▶ WHAT THE TASK REQUIRES
Without the pictures, extract every line from the start of the material to the line containing "C = scene.collection", both ends included.

▶ DATASET EXCERPT
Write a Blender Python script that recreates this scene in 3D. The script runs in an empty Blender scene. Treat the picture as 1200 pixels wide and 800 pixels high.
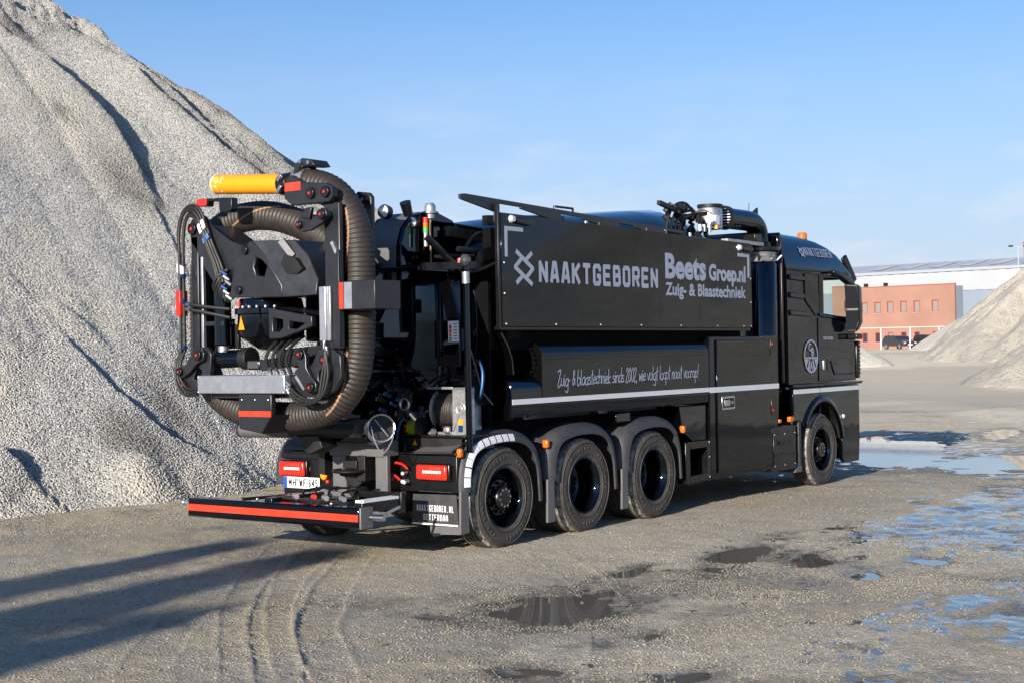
import bpy, bmesh, math, random
import numpy as np
from mathutils import Vector, Matrix
R = math.radians
random.seed(7)
scene = bpy.context.scene
C = scene.collection

# ------------------------------------------------------------------ camera, world, sun, exposure
CAM = Vector((-11.66, -9.82, 1.923))
YAW, PIT, ROL = R(35.966), R(.409), R(.993)
fw = Vector((math.cos(YAW)*math.cos(PIT), math.sin(YAW)*math.cos(PIT), math.sin(PIT)))
rt = Vector((math.sin(YAW), -math.cos(YAW), 0))
up = rt.cross(fw)
cr, sr = math.cos(ROL), math.sin(ROL)
cx = cr*rt - sr*up
cy = sr*rt + cr*up
cd = bpy.data.cameras.new('camera'); cam = bpy.data.objects.new('camera', cd); C.objects.link(cam)
m = Matrix((cx, cy, -fw)).transposed().to_4x4(); m.translation = CAM
cam.matrix_world = m
cd.lens = 36*1728/1200; cd.sensor_width = 36; cd.sensor_fit = 'HORIZONTAL'
cd.clip_start = .1; cd.clip_end = 4000
scene.camera = cam

SUN_EL, SUN_AZ = R(15.5), R(10.5)          # light travels towards +X, a little +Y
world = bpy.data.worlds.new('World'); scene.world = world; world.use_nodes = True
wn = world.node_tree; N = wn.nodes; L = wn.links
for n in list(N): N.remove(n)
wo = N.new('ShaderNodeOutputWorld'); bg = N.new('ShaderNodeBackground')
sky = N.new('ShaderNodeTexSky'); sky.sky_type = 'NISHITA'; sky.sun_disc = False
sky.sun_elevation = SUN_EL
to_sun = Vector((-math.cos(SUN_EL)*math.cos(SUN_AZ), -math.cos(SUN_EL)*math.sin(SUN_AZ), math.sin(SUN_EL)))
sky.sun_rotation = math.atan2(to_sun.x, to_sun.y)
sky.air_density = 1.0; sky.dust_density = .4; sky.ozone_density = 4.0; sky.altitude = 0
bg.inputs['Strength'].default_value = .088
# thin faint clouds low over the horizon
tc = N.new('ShaderNodeTexCoord'); mp = N.new('ShaderNodeMapping'); mp.inputs['Scale'].default_value = (3.2, 3.2, 13)
nz = N.new('ShaderNodeTexNoise'); nz.inputs['Scale'].default_value = 2.3; nz.inputs['Detail'].default_value = 6; nz.inputs['Roughness'].default_value = .6
L.new(tc.outputs['Generated'], mp.inputs['Vector']); L.new(mp.outputs['Vector'], nz.inputs['Vector'])
rp = N.new('ShaderNodeMapRange'); rp.inputs['From Min'].default_value = .47; rp.inputs['From Max'].default_value = .72
L.new(nz.outputs['Fac'], rp.inputs['Value'])
sx = N.new('ShaderNodeSeparateXYZ'); L.new(tc.outputs['Generated'], sx.inputs[0])
lo = N.new('ShaderNodeMapRange'); lo.inputs['From Min'].default_value = .19; lo.inputs['From Max'].default_value = .03
L.new(sx.outputs['Z'], lo.inputs['Value'])
mu = N.new('ShaderNodeMath'); mu.operation = 'MULTIPLY'; L.new(rp.outputs[0], mu.inputs[0]); L.new(lo.outputs[0], mu.inputs[1])
mu2 = N.new('ShaderNodeMath'); mu2.operation = 'MULTIPLY'; mu2.inputs[1].default_value = .85; L.new(mu.outputs[0], mu2.inputs[0])
# low haze whitening at the horizon
hz = N.new('ShaderNodeMapRange'); hz.inputs['From Min'].default_value = .27; hz.inputs['From Max'].default_value = .0
hz.inputs['To Max'].default_value = .92
L.new(sx.outputs['Z'], hz.inputs['Value'])
mxh = N.new('ShaderNodeMix'); mxh.data_type = 'RGBA'; mxh.inputs['B'].default_value = (3.75, 4.3, 5.6, 1)
hs_n = N.new('ShaderNodeHueSaturation'); hs_n.inputs['Saturation'].default_value = 1.14; hs_n.inputs['Value'].default_value = 1.08
L.new(sky.outputs[0], hs_n.inputs['Color'])
tn = N.new('ShaderNodeMix'); tn.data_type = 'RGBA'; tn.blend_type = 'MULTIPLY'; tn.inputs['Factor'].default_value = 1; tn.inputs['B'].default_value = (1.0, .955, 1.02, 1)
L.new(hs_n.outputs[0], tn.inputs['A']); L.new(hz.outputs[0], mxh.inputs['Factor']); L.new(tn.outputs['Result'], mxh.inputs['A'])
mx = N.new('ShaderNodeMix'); mx.data_type = 'RGBA'; mx.inputs['B'].default_value = (6.0, 6.0, 6.4, 1)
L.new(mu2.outputs[0], mx.inputs['Factor']); L.new(mxh.outputs['Result'], mx.inputs['A'])
L.new(mx.outputs['Result'], bg.inputs['Color']); L.new(bg.outputs[0], wo.inputs['Surface'])

sd = bpy.data.lights.new('sun', 'SUN'); sun = bpy.data.objects.new('sun', sd); C.objects.link(sun)
sd.energy = 4.6; sd.angle = R(.5); sd.color = (1, .92, .81)
sun.rotation_euler = (-to_sun).to_track_quat('-Z', 'Y').to_euler()
sun.location = (-30, -10, 20)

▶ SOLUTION
Write a Blender Python script that recreates this scene in 3D. The script runs in an empty Blender scene. Treat the picture as 1200 pixels wide and 800 pixels high.
import bpy, bmesh, math, random
import numpy as np
from mathutils import Vector, Matrix
R = math.radians
random.seed(7)
scene = bpy.context.scene
C = scene.collection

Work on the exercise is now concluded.